В ее смертельной тоске ее поражает такое непонимание. Но когда он, продолжая умолять, наконец хватал за руку и заставлял взглянуть на себя со словами: «Ты ль это?» – Мария Николаевна поднимала глаза, растерянно, точно сама себя спрашивая, да она ли это? Она смотрела на него с несказанной мукой. Горенье громадного костра, разжигаемого страстью высокого духа, приходило к концу. Именно этот высокий дух и брал верх. Сафо слушала мольбы Фаона, слезы Мелитты как зачарованная, не в силах уже внутренне протестовать, и, когда он говорил ей, взывая к ее благородству:
«Любовь дай людям, небу поклоненье.
Дай нам, что нам принадлежит: себе
Возьми свое – подумай, Сафо, кто ты…» –
Мария Николаевна поднимала голову и долго смотрела на них. Смотрели и зрители – и видели молодую чету: обыкновенного красивого юношу, которого только воображение Сафо наделило всеми качествами небожителя, обыкновенную хорошенькую девушку, с тонкими по-детски руками, в беспомощных детских слезах, и рядом – ожившую греческую статую, лицо которой выражало нечеловеческое страдание и смятение. И казалось ужасным, что из-за этих ничтожных детей испытывает такие муки великая Сафо.
В последней паузе было все: и прощение, и безнадежность, и прощание со всем, что всколыхнулось в душе… Потом она быстро уходила. Чувствовалось, что ушла она недаром.
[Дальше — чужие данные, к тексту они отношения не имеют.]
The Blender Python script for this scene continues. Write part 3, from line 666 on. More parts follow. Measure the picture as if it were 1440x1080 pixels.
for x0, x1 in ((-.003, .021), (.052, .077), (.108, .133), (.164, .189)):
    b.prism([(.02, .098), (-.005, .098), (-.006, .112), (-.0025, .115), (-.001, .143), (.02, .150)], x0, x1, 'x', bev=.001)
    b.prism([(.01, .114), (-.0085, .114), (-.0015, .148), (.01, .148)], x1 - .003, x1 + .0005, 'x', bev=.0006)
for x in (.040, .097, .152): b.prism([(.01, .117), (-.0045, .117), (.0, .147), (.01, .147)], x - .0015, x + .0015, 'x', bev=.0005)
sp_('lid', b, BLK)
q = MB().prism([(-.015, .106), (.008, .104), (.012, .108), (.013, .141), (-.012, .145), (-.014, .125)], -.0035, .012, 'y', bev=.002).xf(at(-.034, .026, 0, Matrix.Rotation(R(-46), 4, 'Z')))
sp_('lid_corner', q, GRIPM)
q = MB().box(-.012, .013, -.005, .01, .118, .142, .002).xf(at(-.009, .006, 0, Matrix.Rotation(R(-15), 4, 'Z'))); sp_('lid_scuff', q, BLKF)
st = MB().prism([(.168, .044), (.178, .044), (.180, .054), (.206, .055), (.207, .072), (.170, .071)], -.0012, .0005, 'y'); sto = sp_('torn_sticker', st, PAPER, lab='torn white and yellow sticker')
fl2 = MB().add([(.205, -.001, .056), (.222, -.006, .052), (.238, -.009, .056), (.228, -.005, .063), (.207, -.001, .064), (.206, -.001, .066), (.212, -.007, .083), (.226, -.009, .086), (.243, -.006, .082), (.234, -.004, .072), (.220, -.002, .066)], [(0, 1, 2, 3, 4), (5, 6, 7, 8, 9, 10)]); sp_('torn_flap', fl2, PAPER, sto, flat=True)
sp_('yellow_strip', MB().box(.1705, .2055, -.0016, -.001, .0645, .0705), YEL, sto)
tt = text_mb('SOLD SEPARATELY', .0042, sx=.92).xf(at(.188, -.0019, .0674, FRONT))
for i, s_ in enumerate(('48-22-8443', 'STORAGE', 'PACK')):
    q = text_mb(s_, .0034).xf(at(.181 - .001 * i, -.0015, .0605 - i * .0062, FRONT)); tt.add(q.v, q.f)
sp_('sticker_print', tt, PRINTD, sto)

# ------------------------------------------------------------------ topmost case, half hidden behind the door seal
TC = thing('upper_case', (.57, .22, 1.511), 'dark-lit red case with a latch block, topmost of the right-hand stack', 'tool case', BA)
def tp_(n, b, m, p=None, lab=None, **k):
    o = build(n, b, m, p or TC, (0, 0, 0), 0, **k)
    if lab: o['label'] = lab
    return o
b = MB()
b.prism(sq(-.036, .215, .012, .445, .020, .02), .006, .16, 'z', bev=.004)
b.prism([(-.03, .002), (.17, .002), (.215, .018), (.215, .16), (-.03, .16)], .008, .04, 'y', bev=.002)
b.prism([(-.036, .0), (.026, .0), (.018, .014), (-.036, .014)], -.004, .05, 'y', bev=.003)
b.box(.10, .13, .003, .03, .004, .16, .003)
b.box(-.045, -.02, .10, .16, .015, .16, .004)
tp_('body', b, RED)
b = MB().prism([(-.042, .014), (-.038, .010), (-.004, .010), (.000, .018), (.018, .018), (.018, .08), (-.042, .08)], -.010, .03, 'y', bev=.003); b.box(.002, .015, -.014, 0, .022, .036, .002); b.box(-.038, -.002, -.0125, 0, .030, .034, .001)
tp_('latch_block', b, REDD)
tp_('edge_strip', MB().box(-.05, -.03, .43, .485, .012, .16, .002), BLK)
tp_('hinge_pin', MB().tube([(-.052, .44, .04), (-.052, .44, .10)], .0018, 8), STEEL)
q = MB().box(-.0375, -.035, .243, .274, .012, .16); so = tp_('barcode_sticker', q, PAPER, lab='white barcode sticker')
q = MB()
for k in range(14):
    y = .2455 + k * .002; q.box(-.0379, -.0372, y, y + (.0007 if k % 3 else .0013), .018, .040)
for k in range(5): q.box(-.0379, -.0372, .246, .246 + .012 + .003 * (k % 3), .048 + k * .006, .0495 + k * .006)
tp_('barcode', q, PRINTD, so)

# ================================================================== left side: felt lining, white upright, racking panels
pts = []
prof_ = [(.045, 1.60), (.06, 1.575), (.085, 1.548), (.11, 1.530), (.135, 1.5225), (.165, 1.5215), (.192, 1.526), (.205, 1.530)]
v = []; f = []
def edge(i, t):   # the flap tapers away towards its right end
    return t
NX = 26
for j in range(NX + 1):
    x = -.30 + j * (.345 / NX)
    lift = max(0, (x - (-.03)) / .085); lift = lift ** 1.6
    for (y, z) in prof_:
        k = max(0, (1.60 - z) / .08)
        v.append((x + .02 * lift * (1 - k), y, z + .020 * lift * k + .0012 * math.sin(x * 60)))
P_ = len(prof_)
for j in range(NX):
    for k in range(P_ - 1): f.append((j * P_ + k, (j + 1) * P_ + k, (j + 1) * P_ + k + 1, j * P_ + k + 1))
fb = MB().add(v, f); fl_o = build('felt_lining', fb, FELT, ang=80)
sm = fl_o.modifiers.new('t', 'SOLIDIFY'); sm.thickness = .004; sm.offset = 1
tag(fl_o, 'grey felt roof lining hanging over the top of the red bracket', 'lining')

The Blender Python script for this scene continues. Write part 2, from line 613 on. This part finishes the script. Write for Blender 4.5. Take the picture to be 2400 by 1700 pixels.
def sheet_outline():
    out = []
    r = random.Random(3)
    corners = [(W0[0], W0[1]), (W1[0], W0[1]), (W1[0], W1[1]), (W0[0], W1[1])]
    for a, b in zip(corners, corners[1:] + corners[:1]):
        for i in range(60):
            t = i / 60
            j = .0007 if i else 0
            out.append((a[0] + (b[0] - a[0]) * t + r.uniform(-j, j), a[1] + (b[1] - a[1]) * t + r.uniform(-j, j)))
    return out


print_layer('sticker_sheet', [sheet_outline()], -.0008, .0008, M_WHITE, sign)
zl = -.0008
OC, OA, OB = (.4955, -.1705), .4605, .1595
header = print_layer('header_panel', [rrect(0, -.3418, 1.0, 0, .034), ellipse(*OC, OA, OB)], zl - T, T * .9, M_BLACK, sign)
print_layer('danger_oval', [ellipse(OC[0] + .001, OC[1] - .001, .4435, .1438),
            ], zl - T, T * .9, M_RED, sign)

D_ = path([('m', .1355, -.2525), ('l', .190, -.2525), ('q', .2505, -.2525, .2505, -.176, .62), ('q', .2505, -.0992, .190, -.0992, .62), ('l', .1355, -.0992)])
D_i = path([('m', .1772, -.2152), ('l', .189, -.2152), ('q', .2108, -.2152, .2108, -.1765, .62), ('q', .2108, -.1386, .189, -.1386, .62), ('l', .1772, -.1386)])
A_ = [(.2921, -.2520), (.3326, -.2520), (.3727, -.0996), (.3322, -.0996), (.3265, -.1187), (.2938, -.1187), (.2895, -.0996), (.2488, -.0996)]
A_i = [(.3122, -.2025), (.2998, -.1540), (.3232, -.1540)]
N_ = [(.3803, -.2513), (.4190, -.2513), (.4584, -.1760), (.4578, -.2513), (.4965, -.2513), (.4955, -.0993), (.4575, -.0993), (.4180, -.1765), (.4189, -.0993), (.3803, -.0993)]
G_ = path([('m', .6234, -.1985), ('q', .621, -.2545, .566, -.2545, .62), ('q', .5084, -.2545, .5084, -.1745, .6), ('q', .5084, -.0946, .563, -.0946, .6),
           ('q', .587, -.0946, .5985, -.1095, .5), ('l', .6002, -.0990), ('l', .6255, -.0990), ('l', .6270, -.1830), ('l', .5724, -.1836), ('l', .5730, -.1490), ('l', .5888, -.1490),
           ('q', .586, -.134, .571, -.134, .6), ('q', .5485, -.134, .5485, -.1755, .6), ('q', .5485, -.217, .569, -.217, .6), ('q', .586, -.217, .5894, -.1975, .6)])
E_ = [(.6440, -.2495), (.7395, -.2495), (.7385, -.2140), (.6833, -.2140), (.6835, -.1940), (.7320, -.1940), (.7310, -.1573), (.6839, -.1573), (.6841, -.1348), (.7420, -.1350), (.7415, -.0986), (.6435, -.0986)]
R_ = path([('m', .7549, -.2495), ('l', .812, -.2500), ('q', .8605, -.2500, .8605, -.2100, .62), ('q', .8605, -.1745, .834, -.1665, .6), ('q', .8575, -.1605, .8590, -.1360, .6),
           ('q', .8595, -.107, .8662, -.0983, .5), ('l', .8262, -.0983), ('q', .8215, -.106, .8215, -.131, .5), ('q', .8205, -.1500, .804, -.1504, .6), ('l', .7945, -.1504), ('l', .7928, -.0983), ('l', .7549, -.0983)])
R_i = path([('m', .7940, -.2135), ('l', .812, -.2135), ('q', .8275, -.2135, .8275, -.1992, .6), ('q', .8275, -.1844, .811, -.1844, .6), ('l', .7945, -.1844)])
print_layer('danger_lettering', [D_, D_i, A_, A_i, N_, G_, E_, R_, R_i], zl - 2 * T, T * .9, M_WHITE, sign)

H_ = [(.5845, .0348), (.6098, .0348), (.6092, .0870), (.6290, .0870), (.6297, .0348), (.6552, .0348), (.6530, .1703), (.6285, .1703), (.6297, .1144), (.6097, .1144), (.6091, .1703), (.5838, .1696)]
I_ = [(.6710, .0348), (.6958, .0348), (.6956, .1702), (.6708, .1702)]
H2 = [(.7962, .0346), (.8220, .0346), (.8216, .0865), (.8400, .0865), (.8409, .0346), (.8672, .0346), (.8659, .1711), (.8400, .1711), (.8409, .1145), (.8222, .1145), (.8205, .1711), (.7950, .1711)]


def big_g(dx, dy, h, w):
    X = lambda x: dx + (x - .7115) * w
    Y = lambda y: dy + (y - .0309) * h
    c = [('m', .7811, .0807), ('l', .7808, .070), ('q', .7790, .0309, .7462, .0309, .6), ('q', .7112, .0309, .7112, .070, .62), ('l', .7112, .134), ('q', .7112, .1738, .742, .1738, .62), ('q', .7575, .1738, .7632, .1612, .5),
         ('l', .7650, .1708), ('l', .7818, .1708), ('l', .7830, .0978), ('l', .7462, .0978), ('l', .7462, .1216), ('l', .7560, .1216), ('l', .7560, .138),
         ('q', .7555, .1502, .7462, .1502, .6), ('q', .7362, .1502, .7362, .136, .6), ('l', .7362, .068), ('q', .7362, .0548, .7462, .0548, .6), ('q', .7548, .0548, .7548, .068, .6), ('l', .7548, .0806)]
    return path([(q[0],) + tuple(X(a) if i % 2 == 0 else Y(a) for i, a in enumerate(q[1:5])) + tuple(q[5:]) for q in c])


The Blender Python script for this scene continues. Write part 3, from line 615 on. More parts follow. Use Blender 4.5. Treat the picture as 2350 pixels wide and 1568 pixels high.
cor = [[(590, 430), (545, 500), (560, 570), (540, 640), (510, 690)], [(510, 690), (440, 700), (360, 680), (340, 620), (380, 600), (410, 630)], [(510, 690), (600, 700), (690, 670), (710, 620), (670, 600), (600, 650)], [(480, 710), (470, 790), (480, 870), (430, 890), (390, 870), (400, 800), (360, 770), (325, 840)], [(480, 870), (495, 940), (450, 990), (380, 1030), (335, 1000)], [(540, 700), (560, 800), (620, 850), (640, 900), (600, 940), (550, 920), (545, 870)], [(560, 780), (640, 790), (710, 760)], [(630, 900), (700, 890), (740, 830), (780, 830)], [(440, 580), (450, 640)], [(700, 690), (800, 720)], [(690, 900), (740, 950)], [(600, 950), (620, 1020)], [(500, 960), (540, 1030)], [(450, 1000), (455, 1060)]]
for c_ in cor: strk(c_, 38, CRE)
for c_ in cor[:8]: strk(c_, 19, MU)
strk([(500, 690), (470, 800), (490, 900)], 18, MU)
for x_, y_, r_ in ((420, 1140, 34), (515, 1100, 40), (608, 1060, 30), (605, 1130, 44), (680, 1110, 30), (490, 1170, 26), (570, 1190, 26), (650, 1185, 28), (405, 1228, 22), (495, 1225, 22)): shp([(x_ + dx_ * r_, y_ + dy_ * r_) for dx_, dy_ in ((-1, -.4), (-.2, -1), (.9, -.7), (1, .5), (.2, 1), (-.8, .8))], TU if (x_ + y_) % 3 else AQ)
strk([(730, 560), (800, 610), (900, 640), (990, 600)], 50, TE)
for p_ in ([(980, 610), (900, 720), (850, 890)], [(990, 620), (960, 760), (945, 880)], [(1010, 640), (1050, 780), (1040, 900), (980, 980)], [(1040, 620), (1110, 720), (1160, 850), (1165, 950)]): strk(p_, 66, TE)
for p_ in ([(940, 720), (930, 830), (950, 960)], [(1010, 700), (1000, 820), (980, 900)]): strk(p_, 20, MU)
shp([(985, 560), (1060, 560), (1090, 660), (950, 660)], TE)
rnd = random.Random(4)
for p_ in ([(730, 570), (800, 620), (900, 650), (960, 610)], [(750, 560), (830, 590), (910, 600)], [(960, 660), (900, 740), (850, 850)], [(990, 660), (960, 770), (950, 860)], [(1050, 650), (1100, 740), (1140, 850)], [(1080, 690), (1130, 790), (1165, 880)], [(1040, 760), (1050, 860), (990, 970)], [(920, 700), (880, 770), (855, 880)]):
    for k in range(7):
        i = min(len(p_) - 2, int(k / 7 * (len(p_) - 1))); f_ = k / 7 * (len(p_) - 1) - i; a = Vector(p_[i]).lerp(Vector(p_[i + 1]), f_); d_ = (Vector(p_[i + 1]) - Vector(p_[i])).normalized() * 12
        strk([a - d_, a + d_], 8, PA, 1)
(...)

Вбегала Эвхарис, и из ее рассказа узнавали, где была Сафо. Она стояла в своей галерее, где висела ее лира, «как статуя сама средь статуй», и кидала вниз, в море, цветы и украшения, словно прощаясь с былой жизнью.
Ермолова выходила преображенная. На ней опять был пурпурный плащ и золотой венок. Лицо ее было озарено неземным выражением. Когда Мелитта кидалась к ней с воплем и мольбой опять взять ее и владеть ею, она спокойно и величественно отвечала:
«Ужель ты думаешь, что Сафо так бедна,
Что может в милости твоей нуждаться?..»
В голосе Марии Николаевны уже совершенно отсутствовали женские, трепетные, страстные ноты. Это был тот органный тембр, который в некоторых случаях приобретал голос Ермоловой.